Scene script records
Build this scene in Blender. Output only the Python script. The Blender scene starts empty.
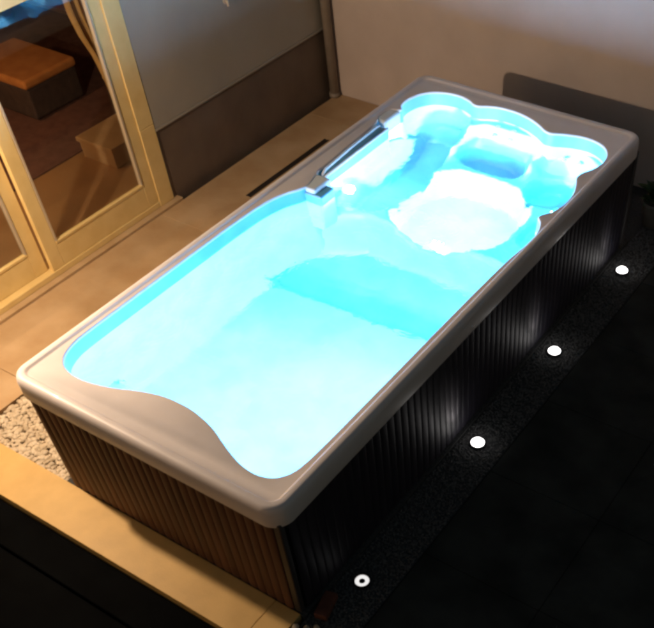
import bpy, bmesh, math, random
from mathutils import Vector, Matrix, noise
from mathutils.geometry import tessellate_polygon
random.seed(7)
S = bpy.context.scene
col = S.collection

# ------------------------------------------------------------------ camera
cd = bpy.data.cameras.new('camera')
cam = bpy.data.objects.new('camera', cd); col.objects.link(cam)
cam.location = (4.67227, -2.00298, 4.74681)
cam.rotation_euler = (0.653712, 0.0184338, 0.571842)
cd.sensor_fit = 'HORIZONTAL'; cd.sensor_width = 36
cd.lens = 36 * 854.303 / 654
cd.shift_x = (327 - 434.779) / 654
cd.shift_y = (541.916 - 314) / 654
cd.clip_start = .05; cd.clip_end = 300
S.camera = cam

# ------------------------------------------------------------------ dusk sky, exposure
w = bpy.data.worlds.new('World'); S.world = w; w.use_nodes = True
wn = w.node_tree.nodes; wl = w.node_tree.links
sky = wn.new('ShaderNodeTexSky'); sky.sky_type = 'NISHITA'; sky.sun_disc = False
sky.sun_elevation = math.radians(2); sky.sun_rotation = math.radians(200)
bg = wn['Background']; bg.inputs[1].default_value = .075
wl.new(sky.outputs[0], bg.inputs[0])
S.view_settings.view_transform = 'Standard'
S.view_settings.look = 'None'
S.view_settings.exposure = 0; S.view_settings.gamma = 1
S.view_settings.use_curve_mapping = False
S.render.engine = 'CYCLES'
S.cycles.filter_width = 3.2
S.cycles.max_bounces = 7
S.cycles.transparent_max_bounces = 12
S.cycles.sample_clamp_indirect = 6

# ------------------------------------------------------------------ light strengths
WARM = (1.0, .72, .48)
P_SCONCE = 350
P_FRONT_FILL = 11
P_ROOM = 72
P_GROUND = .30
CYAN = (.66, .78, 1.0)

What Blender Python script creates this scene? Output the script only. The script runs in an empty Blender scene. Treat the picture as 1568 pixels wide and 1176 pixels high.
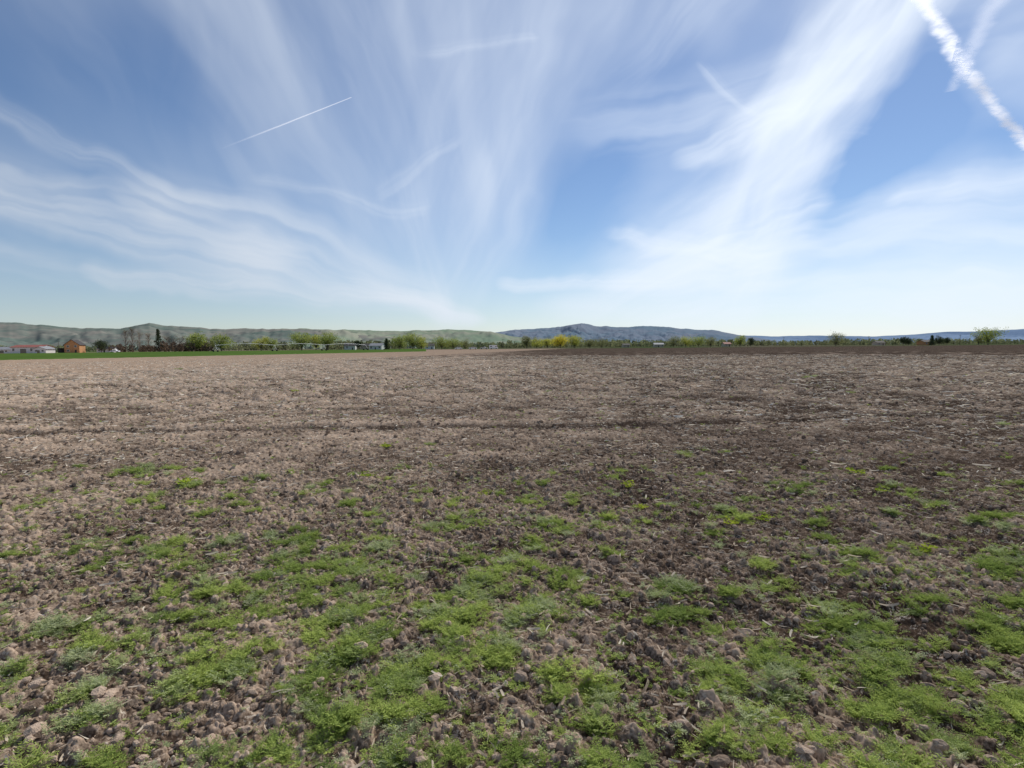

Your goal - Working from the lines above, reproduce the material exactly and exclude its pictures.

Output of the exercise -
Build this scene in Blender. Output only the Python script. The Blender scene starts empty.
import bpy, bmesh, math, random
from mathutils import Vector, Matrix, noise
from mathutils.geometry import tessellate_polygon
random.seed(7)
S = bpy.context.scene
col = S.collection

# ------------------------------------------------------------------ camera
cd = bpy.data.cameras.new('camera')
cam = bpy.data.objects.new('camera', cd); col.objects.link(cam)
cam.location = (4.67227, -2.00298, 4.74681)
cam.rotation_euler = (0.653712, 0.0184338, 0.571842)
cd.sensor_fit = 'HORIZONTAL'; cd.sensor_width = 36
cd.lens = 36 * 854.303 / 654
cd.shift_x = (327 - 434.779) / 654
cd.shift_y = (541.916 - 314) / 654
cd.clip_start = .05; cd.clip_end = 300
S.camera = cam

# ------------------------------------------------------------------ dusk sky, exposure
w = bpy.data.worlds.new('World'); S.world = w; w.use_nodes = True
wn = w.node_tree.nodes; wl = w.node_tree.links
sky = wn.new('ShaderNodeTexSky'); sky.sky_type = 'NISHITA'; sky.sun_disc = False
sky.sun_elevation = math.radians(2); sky.sun_rotation = math.radians(200)
bg = wn['Background']; bg.inputs[1].default_value = .075
wl.new(sky.outputs[0], bg.inputs[0])
S.view_settings.view_transform = 'Standard'
S.view_settings.look = 'None'
S.view_settings.exposure = 0; S.view_settings.gamma = 1
S.view_settings.use_curve_mapping = False
S.render.engine = 'CYCLES'
S.cycles.filter_width = 3.2
S.cycles.max_bounces = 7
S.cycles.transparent_max_bounces = 12
S.cycles.sample_clamp_indirect = 6

# ------------------------------------------------------------------ light strengths
WARM = (1.0, .72, .48)
P_SCONCE = 350
P_FRONT_FILL = 11
P_ROOM = 72
P_GROUND = .30
CYAN = (.66, .78, 1.0)

What Blender Python script creates this scene? Output the script only. The script runs in an empty Blender scene. Treat the picture as 1568 pixels wide and 1176 pixels high.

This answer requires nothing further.